### WHAT YOU HAVE TO DO
Output the data exactly, with every line intact.

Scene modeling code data

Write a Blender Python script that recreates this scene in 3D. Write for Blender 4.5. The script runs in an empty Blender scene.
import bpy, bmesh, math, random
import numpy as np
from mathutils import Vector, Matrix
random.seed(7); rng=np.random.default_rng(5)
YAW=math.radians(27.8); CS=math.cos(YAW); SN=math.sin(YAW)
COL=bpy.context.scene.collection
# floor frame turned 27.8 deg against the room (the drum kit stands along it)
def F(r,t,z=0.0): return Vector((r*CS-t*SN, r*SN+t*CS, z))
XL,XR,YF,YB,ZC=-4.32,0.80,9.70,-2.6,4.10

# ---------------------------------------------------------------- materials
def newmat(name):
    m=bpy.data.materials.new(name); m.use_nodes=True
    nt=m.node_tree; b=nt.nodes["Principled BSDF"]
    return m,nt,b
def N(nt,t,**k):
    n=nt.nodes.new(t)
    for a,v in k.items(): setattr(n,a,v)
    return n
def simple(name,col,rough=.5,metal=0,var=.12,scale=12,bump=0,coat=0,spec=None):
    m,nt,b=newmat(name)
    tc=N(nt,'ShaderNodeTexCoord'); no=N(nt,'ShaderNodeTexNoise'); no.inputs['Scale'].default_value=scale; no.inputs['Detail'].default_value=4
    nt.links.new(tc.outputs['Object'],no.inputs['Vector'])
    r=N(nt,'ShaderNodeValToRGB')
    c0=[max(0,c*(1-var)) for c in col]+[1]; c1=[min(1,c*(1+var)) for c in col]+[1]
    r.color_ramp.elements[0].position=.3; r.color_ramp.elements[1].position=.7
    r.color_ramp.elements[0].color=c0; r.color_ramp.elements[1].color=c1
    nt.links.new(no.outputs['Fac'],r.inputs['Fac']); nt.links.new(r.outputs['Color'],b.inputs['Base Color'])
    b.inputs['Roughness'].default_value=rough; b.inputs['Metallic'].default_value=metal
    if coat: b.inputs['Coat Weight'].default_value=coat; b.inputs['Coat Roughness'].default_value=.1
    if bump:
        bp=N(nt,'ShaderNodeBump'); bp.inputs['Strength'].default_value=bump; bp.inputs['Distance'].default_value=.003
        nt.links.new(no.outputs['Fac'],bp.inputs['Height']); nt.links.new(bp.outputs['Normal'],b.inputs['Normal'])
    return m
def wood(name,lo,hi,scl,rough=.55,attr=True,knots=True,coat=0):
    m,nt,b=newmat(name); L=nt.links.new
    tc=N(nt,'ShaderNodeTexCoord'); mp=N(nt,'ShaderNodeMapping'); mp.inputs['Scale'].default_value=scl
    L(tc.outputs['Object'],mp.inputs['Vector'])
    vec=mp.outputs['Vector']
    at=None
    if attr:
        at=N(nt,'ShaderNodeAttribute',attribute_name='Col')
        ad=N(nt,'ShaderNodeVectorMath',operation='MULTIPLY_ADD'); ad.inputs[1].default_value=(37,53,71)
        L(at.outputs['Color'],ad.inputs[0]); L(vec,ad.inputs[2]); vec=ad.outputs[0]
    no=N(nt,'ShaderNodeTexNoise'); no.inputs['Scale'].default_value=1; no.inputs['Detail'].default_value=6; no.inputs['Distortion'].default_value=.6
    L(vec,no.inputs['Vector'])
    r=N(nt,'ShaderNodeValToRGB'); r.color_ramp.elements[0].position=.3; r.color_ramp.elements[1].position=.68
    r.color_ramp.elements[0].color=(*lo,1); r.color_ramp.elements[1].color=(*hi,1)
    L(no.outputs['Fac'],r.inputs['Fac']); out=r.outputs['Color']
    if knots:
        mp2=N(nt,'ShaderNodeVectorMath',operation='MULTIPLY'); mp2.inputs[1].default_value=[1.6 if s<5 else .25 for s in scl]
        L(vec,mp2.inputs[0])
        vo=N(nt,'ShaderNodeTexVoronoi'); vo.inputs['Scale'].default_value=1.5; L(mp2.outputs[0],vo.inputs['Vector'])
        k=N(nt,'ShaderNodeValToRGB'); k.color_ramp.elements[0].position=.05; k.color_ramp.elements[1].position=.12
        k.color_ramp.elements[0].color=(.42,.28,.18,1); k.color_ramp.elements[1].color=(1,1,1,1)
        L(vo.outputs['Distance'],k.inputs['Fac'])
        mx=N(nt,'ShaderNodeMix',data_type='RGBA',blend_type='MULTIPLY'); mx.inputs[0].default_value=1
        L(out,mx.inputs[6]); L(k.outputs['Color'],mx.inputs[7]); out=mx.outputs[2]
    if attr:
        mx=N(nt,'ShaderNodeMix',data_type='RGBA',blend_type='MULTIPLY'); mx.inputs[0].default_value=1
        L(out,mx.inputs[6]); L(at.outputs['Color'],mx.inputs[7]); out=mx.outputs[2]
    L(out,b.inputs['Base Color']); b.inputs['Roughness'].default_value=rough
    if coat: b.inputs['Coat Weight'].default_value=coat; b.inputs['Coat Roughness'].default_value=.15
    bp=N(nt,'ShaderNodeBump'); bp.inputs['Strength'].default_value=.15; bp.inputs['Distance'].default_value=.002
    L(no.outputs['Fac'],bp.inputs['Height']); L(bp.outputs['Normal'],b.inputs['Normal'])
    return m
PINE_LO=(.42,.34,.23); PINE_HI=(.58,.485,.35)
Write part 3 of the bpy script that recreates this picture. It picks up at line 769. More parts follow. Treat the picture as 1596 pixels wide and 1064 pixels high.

### REPLY TO THE EXERCISE
Write a Blender Python script that recreates this scene in 3D. Write for Blender 4.5. The script runs in an empty Blender scene.
import bpy, bmesh, math, random
import numpy as np
from mathutils import Vector, Matrix
random.seed(7); rng=np.random.default_rng(5)
YAW=math.radians(27.8); CS=math.cos(YAW); SN=math.sin(YAW)
COL=bpy.context.scene.collection
# floor frame turned 27.8 deg against the room (the drum kit stands along it)
def F(r,t,z=0.0): return Vector((r*CS-t*SN, r*SN+t*CS, z))
XL,XR,YF,YB,ZC=-4.32,0.80,9.70,-2.6,4.10

# ---------------------------------------------------------------- materials
def newmat(name):
    m=bpy.data.materials.new(name); m.use_nodes=True
    nt=m.node_tree; b=nt.nodes["Principled BSDF"]
    return m,nt,b
def N(nt,t,**k):
    n=nt.nodes.new(t)
    for a,v in k.items(): setattr(n,a,v)
    return n
def simple(name,col,rough=.5,metal=0,var=.12,scale=12,bump=0,coat=0,spec=None):
    m,nt,b=newmat(name)
    tc=N(nt,'ShaderNodeTexCoord'); no=N(nt,'ShaderNodeTexNoise'); no.inputs['Scale'].default_value=scale; no.inputs['Detail'].default_value=4
    nt.links.new(tc.outputs['Object'],no.inputs['Vector'])
    r=N(nt,'ShaderNodeValToRGB')
    c0=[max(0,c*(1-var)) for c in col]+[1]; c1=[min(1,c*(1+var)) for c in col]+[1]
    r.color_ramp.elements[0].position=.3; r.color_ramp.elements[1].position=.7
    r.color_ramp.elements[0].color=c0; r.color_ramp.elements[1].color=c1
    nt.links.new(no.outputs['Fac'],r.inputs['Fac']); nt.links.new(r.outputs['Color'],b.inputs['Base Color'])
    b.inputs['Roughness'].default_value=rough; b.inputs['Metallic'].default_value=metal
    if coat: b.inputs['Coat Weight'].default_value=coat; b.inputs['Coat Roughness'].default_value=.1
    if bump:
        bp=N(nt,'ShaderNodeBump'); bp.inputs['Strength'].default_value=bump; bp.inputs['Distance'].default_value=.003
        nt.links.new(no.outputs['Fac'],bp.inputs['Height']); nt.links.new(bp.outputs['Normal'],b.inputs['Normal'])
    return m
def wood(name,lo,hi,scl,rough=.55,attr=True,knots=True,coat=0):
    m,nt,b=newmat(name); L=nt.links.new
    tc=N(nt,'ShaderNodeTexCoord'); mp=N(nt,'ShaderNodeMapping'); mp.inputs['Scale'].default_value=scl
    L(tc.outputs['Object'],mp.inputs['Vector'])
    vec=mp.outputs['Vector']
    at=None
    if attr:
        at=N(nt,'ShaderNodeAttribute',attribute_name='Col')
        ad=N(nt,'ShaderNodeVectorMath',operation='MULTIPLY_ADD'); ad.inputs[1].default_value=(37,53,71)
        L(at.outputs['Color'],ad.inputs[0]); L(vec,ad.inputs[2]); vec=ad.outputs[0]
    no=N(nt,'ShaderNodeTexNoise'); no.inputs['Scale'].default_value=1; no.inputs['Detail'].default_value=6; no.inputs['Distortion'].default_value=.6
    L(vec,no.inputs['Vector'])
    r=N(nt,'ShaderNodeValToRGB'); r.color_ramp.elements[0].position=.3; r.color_ramp.elements[1].position=.68
    r.color_ramp.elements[0].color=(*lo,1); r.color_ramp.elements[1].color=(*hi,1)
    L(no.outputs['Fac'],r.inputs['Fac']); out=r.outputs['Color']
    if knots:
        mp2=N(nt,'ShaderNodeVectorMath',operation='MULTIPLY'); mp2.inputs[1].default_value=[1.6 if s<5 else .25 for s in scl]
        L(vec,mp2.inputs[0])
        vo=N(nt,'ShaderNodeTexVoronoi'); vo.inputs['Scale'].default_value=1.5; L(mp2.outputs[0],vo.inputs['Vector'])
        k=N(nt,'ShaderNodeValToRGB'); k.color_ramp.elements[0].position=.05; k.color_ramp.elements[1].position=.12
        k.color_ramp.elements[0].color=(.42,.28,.18,1); k.color_ramp.elements[1].color=(1,1,1,1)
        L(vo.outputs['Distance'],k.inputs['Fac'])
        mx=N(nt,'ShaderNodeMix',data_type='RGBA',blend_type='MULTIPLY'); mx.inputs[0].default_value=1
        L(out,mx.inputs[6]); L(k.outputs['Color'],mx.inputs[7]); out=mx.outputs[2]
    if attr:
        mx=N(nt,'ShaderNodeMix',data_type='RGBA',blend_type='MULTIPLY'); mx.inputs[0].default_value=1
        L(out,mx.inputs[6]); L(at.outputs['Color'],mx.inputs[7]); out=mx.outputs[2]
    L(out,b.inputs['Base Color']); b.inputs['Roughness'].default_value=rough
    if coat: b.inputs['Coat Weight'].default_value=coat; b.inputs['Coat Roughness'].default_value=.15
    bp=N(nt,'ShaderNodeBump'); bp.inputs['Strength'].default_value=.15; bp.inputs['Distance'].default_value=.002
    L(no.outputs['Fac'],bp.inputs['Height']); L(bp.outputs['Normal'],b.inputs['Normal'])
    return m
PINE_LO=(.42,.34,.23); PINE_HI=(.58,.485,.35)
Write part 3 of the bpy script that recreates this picture. It picks up at line 769. More parts follow. Treat the picture as 1596 pixels wide and 1064 pixels high.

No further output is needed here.